Girls basketball seems to have lost even more luster than wrestling.  The concept of the Sweet Sixteen disappeared when the IGHSAU made the decision to divide schools into classes, and now that we have five of them in basketball there are actually 40 teams that make it to the state tournament.  In the eyes of many it is not as “special” when over twice as many schools make it to state.  Another factor with that many teams is that the media is not able to give as much attention to each team.  There is no doubt that the change to five-on-five changed the sport as the play of the girls is more easily compared to boys and a lot of games are very low scoring compared to the six-on-six days. It truly is a different game.  When one looks at participation, in 1981 14,146 girls played basketball in Iowa high schools.  That has dropped to 7,576 in 2016-17, ranking the once most popular sport for girls in Iowa fourth behind volleyball, track, and softball.  Closer to home, for some schools in the Upper Iowa Conference and Northeast Iowa Conference, the low number of participants is concerning.  Five schools in the UIC and one in the NEIC started the season with just 15 girls out for basketball, including NFV and Decorah.  That makes it impossible to play three levels — 9th grade, JV and Varsity — and very difficult to  build a program to compete at the 3A level.  

If you listen to some, the number one reason that basketball has dropped in popularity is because of the emergence of volleyball.  In the glory days of girls basketball in Iowa, volleyball was not a sport that was played, though the growth of the sport started picking up before six-on-six was abandoned.  Now it is the most popular girls sport with over 11,000 Iowa girls participating.  As it has grown in popularity, girls not only play high school volleyball during the fall season, many also join club teams and play in the winter . . . the same time high school basketball season is going on.  At NFV in recent years it is not unusual to have over forty girls play volleyball during a season when they also have a choice to run cross country.  And once basketball season rolls around, the past three seasons there have been twenty or fewer players.  This is the same at a lot of schools.  What is equally discouraging is that the crowds have also declined despite the fact that these players work just as hard as their male counterparts.

I do not see either of these sports going away but it is interesting what has happened to the sports that made Iowa famous.  People will hold on to memories and take pride in the legacy that has been built, but I am a bit saddened that our student-athletes who battle on the mat and mix it up on the court no longer get a chance to have that special feeling that comes with that bright spotlight on them.

Tuesday, April 2, 2019

Free Range Children! Are You Kidding Me!

This was my response the first time I heard the term “free range children."  I had heard of free range chickens, and later on, free range hogs.  Both of those terms emerged basically as marketing terms to let consumer know that the meat they are consuming comes from animals that were not raised in confined spaces.  Taking that understanding,  I figure that free range children must refer to raising them in a manner where they are not confined.  I’m not talking cages, rather from a little research it refers to the concept of raising children in the spirt of encouraging them to function independently and with limited parental supervision, in accordance of their age and development.  This runs contrary to how many parents — often referred to as helicopter parents — have chosen to raise their kids in recent years.  In reality, this is basically the way I was raised, back when parents got a lot of their advice from Dr. Benjamin Spock.  That said, I am still somewhat surprised by the use of the term free range!

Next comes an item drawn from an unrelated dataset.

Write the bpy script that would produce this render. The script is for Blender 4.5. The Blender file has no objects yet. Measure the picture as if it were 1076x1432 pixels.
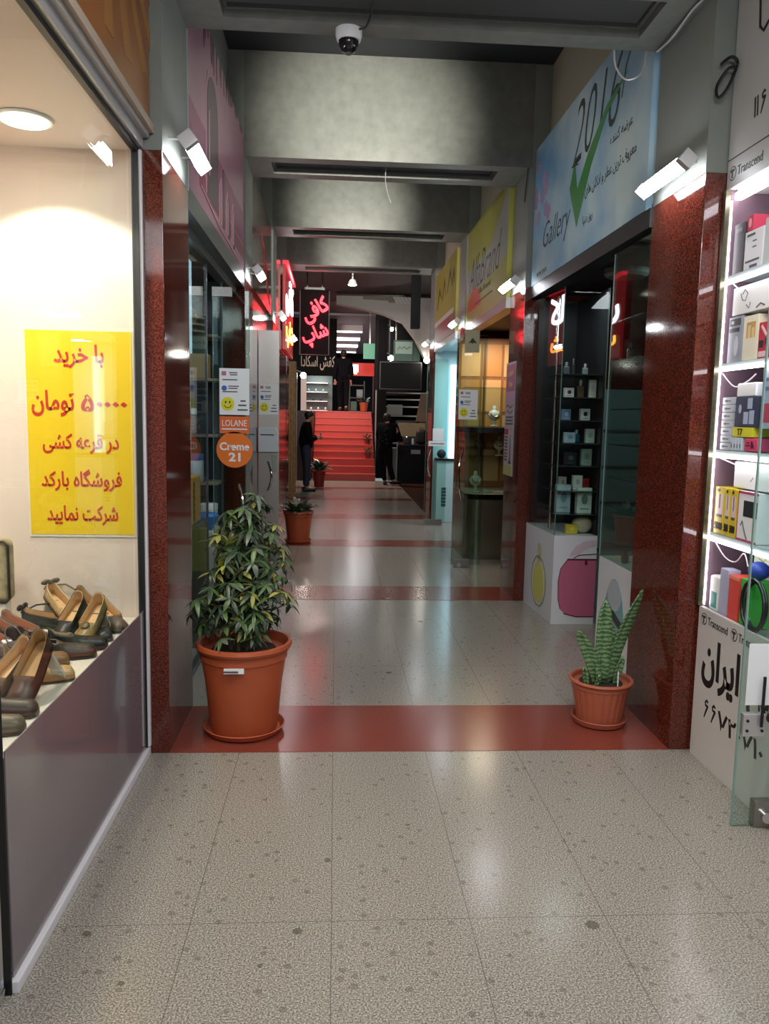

To be very honest, my generation of parents has in many ways disabled their kids because of the control we have exerted over their lives.  I can’t count the number of times that I have made the comment that we should “just wrap out kids up in bubble wrap” to protect them!  But what have we been protecting them from?  In retrospect, I believe we have protected them from growing up and living life.  And what I find very interesting is that there are examples of parents who have taken this “free range approach” and have been met with some serious pushback.  For example, not that long ago the Washington Post reported about a mom from Wilmette, Illinois that created a huge uproar in her neighborhood when she let her 8-year-old daughter take the family dog on a walk around the block by herself.  She saw this as giving her daughter a little more independence and responsibility.  Apparently neighbors thought different and reported her to authorities!  Really!

It went even further in Maryland where a family from Silver Spring found themselves under investigation for neglect by Child Protective Services for letting their two kids, ages 6 and 10, walk home alone from a park a few blocks away from their home.  When I think back to when I was ten, I was living in Council Bluffs, Iowa and on more than one occasion I walked home from school by myself along Highway 6 for at least three miles because I behaved badly at school and had to stay after.  My parents added to my punishment by making me walk home!  I shake my head when we have some parents in our own community that drop off and pick up kids at school rather than expecting them to walk four or five blocks!  (By the way, I know it was three miles because I checked on my odometer about ten years ago because I was curious how far I actually walked!  However, it was not uphill both ways and there was not ten foot of snow!)

It seems that leaders in at least one state see that this coddling of a couple of generations of kids has been taken too far.  However, it is a bit ridiculous that it has come to this!  In Utah, a state Senator introduced a measure that “exempts from definition of child neglect various activities that children can do without supervision, permitting a child, who’s basic needs are met and who is of sufficient age and maturity to avoid harm or unreasonable risk of harm, to engage in independent activities . . .”  That includes kids being able to walk, run, or bike to and from school, travel to recreational facilities, play outside and remain at home unattended.

When we have thirty-somethings still living at home, twenty-year-olds deeply depressed because they have no sense of self-worth or confidence, and teens who balk at being told “no,” one has to at least consider that we need to “open the range” and free young people from the cocoons we have built around them.  I truly understand the fears that parents have raising a child, but at some point we need to recognize the responsibility that comes with being a mom or dad is to raise an adult, not a child.